What to work on:
Locate the lines that hold the string "scene". Copy every such line.

** Start **

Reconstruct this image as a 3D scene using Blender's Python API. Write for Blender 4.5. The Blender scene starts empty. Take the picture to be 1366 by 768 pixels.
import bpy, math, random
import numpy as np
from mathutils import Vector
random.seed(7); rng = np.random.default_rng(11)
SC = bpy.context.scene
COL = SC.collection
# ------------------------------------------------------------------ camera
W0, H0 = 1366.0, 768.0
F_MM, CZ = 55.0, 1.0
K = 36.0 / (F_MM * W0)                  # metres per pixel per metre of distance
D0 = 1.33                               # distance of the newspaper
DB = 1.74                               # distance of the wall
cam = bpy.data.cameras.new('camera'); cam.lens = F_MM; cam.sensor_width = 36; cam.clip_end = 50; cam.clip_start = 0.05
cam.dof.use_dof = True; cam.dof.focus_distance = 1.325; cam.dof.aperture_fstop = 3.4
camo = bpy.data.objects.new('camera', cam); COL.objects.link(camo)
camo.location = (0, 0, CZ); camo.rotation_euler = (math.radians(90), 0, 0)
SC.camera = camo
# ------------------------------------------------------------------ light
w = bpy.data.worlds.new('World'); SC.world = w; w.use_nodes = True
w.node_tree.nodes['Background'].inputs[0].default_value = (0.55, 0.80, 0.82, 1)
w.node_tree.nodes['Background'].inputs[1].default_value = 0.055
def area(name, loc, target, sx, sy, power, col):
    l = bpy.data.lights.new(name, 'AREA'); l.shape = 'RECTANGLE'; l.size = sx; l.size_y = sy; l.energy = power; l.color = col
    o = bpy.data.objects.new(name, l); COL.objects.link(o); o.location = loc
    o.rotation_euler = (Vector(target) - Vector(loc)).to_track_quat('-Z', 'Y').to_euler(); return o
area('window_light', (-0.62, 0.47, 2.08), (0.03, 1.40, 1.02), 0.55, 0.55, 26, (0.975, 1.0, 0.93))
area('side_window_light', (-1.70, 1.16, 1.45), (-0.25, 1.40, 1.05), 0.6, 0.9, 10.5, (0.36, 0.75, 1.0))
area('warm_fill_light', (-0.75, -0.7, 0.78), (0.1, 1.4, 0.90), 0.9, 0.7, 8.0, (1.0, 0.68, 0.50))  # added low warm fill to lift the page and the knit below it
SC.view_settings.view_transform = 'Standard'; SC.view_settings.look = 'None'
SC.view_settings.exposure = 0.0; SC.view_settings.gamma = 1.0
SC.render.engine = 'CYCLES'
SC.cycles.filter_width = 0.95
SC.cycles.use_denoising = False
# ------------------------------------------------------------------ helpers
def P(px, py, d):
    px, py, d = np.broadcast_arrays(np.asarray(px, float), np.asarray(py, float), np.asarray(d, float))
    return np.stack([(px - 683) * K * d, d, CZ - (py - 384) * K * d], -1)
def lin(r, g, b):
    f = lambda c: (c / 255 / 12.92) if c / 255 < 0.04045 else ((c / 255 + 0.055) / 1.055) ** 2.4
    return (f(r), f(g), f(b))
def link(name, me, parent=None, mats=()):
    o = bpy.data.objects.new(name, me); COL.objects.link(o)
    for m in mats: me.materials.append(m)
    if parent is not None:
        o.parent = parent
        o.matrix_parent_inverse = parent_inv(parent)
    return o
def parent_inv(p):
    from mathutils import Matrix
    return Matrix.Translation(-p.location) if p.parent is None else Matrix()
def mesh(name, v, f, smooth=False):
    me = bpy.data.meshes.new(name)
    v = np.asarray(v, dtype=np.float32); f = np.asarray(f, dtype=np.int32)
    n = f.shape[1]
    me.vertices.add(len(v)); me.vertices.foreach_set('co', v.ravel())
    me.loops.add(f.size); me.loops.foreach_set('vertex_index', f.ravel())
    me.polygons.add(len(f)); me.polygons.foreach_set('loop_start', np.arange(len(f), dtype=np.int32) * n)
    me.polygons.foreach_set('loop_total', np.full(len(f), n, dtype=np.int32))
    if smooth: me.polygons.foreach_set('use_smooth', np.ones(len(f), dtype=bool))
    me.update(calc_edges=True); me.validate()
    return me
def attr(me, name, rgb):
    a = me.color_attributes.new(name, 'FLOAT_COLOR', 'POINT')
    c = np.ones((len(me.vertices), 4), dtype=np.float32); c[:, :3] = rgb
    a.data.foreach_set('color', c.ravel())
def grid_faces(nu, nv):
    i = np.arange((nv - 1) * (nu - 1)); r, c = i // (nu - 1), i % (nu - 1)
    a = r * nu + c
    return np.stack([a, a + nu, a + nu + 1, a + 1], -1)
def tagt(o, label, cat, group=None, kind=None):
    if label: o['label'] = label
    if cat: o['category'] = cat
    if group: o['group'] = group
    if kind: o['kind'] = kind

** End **

Solution:
Reconstruct this image as a 3D scene using Blender's Python API. Write for Blender 4.5. The Blender scene starts empty. Take the picture to be 1366 by 768 pixels.
SC = bpy.context.scene